>>>

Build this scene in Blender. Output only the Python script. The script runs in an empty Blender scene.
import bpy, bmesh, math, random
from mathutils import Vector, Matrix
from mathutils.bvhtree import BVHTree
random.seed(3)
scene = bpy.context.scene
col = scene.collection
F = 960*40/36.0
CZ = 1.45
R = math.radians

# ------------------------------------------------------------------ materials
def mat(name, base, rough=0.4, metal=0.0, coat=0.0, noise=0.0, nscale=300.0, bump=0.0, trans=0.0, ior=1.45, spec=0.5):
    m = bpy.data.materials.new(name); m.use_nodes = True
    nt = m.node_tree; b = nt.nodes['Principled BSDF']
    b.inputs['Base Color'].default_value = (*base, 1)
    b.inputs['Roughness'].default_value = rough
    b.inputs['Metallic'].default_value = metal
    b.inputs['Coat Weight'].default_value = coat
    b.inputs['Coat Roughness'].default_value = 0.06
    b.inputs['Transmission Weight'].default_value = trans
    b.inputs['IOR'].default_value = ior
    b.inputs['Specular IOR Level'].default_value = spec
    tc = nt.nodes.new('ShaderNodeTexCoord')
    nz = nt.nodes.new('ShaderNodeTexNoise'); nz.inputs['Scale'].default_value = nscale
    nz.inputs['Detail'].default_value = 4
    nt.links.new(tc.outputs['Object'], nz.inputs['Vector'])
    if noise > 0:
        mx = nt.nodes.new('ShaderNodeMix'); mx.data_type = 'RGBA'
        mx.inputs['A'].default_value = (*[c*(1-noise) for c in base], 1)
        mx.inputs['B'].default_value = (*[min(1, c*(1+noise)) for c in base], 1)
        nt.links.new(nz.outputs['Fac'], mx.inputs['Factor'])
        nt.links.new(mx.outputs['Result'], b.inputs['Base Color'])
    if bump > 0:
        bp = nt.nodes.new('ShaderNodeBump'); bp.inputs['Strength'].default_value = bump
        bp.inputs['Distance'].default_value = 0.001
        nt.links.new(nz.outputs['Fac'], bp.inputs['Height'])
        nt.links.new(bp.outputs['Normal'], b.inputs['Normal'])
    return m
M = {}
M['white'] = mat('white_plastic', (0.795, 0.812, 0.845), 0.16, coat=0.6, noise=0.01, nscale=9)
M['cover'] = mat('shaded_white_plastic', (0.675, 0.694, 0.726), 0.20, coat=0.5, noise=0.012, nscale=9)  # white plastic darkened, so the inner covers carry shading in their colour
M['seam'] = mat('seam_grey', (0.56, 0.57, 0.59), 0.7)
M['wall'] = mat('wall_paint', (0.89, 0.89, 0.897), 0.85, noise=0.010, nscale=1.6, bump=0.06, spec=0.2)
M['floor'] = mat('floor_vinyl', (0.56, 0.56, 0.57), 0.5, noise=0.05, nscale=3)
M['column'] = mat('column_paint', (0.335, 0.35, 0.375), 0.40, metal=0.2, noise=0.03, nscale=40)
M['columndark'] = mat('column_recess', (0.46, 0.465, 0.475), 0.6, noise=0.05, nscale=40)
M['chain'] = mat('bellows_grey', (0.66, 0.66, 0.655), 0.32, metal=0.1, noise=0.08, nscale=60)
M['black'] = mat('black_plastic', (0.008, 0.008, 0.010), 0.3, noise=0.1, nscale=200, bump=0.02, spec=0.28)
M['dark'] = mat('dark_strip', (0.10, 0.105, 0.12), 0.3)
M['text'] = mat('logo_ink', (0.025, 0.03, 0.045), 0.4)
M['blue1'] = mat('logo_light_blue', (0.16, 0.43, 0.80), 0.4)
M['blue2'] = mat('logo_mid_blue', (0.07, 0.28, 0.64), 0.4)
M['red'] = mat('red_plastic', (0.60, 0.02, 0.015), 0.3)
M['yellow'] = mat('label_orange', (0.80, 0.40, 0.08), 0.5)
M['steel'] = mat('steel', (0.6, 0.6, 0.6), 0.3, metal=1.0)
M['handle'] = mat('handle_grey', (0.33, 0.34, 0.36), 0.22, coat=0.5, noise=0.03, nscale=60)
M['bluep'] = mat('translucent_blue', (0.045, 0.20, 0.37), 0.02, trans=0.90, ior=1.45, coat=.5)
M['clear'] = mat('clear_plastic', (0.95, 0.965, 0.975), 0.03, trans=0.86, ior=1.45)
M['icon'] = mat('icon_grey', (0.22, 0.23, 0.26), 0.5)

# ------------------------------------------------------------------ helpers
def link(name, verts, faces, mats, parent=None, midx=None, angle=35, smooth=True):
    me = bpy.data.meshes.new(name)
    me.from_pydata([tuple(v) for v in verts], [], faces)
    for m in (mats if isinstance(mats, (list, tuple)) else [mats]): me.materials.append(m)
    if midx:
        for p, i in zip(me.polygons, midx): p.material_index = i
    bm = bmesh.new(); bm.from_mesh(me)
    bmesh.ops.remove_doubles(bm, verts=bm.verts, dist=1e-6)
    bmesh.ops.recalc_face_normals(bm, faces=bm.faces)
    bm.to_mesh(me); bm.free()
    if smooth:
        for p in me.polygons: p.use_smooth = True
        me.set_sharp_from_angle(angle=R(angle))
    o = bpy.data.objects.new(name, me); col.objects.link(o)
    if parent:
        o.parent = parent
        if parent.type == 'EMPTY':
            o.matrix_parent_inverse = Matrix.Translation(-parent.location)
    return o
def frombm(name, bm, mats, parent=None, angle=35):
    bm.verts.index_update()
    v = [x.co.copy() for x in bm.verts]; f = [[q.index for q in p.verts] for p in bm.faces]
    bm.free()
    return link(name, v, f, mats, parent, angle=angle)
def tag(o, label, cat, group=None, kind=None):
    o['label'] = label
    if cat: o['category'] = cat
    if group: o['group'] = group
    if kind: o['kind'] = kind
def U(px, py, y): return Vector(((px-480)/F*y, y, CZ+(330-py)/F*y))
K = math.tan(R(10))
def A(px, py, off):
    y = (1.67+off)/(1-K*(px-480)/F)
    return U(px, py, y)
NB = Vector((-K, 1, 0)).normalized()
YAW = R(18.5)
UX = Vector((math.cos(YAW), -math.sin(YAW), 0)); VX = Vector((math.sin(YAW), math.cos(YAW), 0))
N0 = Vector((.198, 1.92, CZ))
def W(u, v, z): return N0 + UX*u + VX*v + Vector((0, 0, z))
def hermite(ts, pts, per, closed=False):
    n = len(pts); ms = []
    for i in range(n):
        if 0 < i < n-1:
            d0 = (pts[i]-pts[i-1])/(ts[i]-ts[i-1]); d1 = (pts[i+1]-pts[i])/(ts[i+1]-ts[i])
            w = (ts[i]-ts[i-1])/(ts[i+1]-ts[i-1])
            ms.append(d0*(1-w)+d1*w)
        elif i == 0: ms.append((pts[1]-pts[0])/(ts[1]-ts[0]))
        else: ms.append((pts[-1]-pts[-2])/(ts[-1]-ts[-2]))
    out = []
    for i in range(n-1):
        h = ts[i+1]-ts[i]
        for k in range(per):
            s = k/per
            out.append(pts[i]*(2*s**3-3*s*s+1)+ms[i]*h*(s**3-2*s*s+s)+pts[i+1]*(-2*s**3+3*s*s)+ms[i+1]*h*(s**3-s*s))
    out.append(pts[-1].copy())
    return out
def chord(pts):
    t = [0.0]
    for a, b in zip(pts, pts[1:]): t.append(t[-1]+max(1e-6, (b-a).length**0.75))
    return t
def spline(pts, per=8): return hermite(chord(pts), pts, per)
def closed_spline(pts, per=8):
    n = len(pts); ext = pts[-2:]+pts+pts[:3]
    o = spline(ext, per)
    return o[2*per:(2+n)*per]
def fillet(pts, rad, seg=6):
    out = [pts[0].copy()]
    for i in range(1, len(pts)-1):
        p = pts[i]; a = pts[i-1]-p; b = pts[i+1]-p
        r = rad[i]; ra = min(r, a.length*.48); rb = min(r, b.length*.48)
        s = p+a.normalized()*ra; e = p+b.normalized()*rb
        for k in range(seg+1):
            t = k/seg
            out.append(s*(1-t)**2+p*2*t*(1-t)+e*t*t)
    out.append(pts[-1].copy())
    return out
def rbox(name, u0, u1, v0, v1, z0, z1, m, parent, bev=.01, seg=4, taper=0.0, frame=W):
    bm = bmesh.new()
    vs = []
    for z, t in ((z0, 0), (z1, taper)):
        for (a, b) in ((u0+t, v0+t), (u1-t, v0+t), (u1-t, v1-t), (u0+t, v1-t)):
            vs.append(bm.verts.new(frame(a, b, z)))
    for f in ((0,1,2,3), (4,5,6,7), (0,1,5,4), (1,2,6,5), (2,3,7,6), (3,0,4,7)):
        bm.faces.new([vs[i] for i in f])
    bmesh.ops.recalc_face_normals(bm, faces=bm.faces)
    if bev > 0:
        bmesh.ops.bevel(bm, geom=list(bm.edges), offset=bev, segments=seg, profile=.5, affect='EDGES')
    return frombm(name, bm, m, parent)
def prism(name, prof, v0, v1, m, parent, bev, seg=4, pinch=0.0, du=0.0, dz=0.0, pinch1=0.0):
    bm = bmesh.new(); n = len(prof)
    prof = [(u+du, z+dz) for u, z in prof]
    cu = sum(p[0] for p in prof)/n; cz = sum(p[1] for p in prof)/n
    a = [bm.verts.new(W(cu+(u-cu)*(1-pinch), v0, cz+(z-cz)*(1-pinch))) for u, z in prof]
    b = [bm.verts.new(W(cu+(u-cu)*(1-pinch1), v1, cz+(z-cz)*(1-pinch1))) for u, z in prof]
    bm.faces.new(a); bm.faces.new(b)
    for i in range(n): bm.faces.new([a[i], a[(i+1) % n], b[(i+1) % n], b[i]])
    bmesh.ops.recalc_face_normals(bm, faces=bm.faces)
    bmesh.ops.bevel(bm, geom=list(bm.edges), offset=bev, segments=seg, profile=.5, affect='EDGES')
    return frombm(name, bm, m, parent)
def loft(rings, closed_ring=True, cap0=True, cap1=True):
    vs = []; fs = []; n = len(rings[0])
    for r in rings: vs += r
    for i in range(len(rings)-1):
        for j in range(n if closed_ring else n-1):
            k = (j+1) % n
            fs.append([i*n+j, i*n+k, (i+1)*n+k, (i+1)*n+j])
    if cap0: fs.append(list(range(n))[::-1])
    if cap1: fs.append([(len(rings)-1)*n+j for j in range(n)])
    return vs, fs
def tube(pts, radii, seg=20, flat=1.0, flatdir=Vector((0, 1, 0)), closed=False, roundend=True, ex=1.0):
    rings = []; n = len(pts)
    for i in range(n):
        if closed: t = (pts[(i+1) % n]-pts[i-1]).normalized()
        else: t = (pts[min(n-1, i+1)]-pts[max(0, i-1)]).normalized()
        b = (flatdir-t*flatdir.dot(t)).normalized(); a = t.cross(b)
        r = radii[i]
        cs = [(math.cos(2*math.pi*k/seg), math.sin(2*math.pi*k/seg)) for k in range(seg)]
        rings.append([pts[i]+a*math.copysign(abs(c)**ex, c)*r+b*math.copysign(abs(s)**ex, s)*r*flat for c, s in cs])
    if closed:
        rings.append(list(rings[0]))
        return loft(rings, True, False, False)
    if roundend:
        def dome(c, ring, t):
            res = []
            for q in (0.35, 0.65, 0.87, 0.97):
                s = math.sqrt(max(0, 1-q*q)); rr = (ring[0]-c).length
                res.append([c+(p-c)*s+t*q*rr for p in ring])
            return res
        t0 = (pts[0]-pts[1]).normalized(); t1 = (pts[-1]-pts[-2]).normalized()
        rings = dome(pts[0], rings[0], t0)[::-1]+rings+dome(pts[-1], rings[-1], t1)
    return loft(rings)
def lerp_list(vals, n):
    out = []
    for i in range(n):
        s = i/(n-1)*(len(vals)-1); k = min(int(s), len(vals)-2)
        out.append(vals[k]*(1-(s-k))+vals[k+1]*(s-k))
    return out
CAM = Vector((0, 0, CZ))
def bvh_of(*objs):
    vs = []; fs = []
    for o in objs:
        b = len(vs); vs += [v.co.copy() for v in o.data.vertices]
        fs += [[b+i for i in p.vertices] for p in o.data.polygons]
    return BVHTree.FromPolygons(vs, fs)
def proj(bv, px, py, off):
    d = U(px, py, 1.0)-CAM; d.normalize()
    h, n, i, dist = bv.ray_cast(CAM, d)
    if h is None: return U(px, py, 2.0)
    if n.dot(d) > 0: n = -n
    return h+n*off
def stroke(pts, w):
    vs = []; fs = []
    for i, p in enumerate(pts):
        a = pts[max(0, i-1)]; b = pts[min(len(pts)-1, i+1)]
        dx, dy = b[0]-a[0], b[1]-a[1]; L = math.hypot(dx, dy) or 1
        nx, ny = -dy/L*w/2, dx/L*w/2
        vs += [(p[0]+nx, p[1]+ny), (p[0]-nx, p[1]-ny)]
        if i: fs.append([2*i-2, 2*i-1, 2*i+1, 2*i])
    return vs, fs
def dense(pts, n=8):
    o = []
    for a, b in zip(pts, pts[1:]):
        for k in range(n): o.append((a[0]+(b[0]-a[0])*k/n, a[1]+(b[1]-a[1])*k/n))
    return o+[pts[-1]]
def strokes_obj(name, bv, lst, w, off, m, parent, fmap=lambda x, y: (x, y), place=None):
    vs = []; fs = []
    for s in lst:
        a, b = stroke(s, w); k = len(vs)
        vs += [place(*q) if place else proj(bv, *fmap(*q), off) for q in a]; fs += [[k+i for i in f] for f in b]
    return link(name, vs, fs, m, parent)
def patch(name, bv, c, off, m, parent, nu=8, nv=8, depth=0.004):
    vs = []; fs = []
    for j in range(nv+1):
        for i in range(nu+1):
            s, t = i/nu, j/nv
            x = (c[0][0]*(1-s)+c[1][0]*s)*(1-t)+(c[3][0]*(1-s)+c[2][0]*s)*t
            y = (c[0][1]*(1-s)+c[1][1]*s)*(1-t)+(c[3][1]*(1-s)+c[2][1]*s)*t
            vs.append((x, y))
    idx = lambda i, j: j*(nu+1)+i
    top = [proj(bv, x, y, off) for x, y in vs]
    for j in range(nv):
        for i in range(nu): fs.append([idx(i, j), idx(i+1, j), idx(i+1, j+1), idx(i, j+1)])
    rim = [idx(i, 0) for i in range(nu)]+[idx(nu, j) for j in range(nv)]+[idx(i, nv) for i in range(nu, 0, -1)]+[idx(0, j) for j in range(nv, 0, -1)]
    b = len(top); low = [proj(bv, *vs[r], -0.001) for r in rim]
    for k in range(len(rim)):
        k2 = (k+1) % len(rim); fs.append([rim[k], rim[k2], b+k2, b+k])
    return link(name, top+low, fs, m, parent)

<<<

» INSTRUCTIONS TO FOLLOW: Quote exactly the opening line of the material above and every line after it, up to and including the line that contains "R = math.radians".

» EXPECTED ANSWER:
Build this scene in Blender. Output only the Python script. The script runs in an empty Blender scene.
import bpy, bmesh, math, random
from mathutils import Vector, Matrix
from mathutils.bvhtree import BVHTree
random.seed(3)
scene = bpy.context.scene
col = scene.collection
F = 960*40/36.0
CZ = 1.45
R = math.radians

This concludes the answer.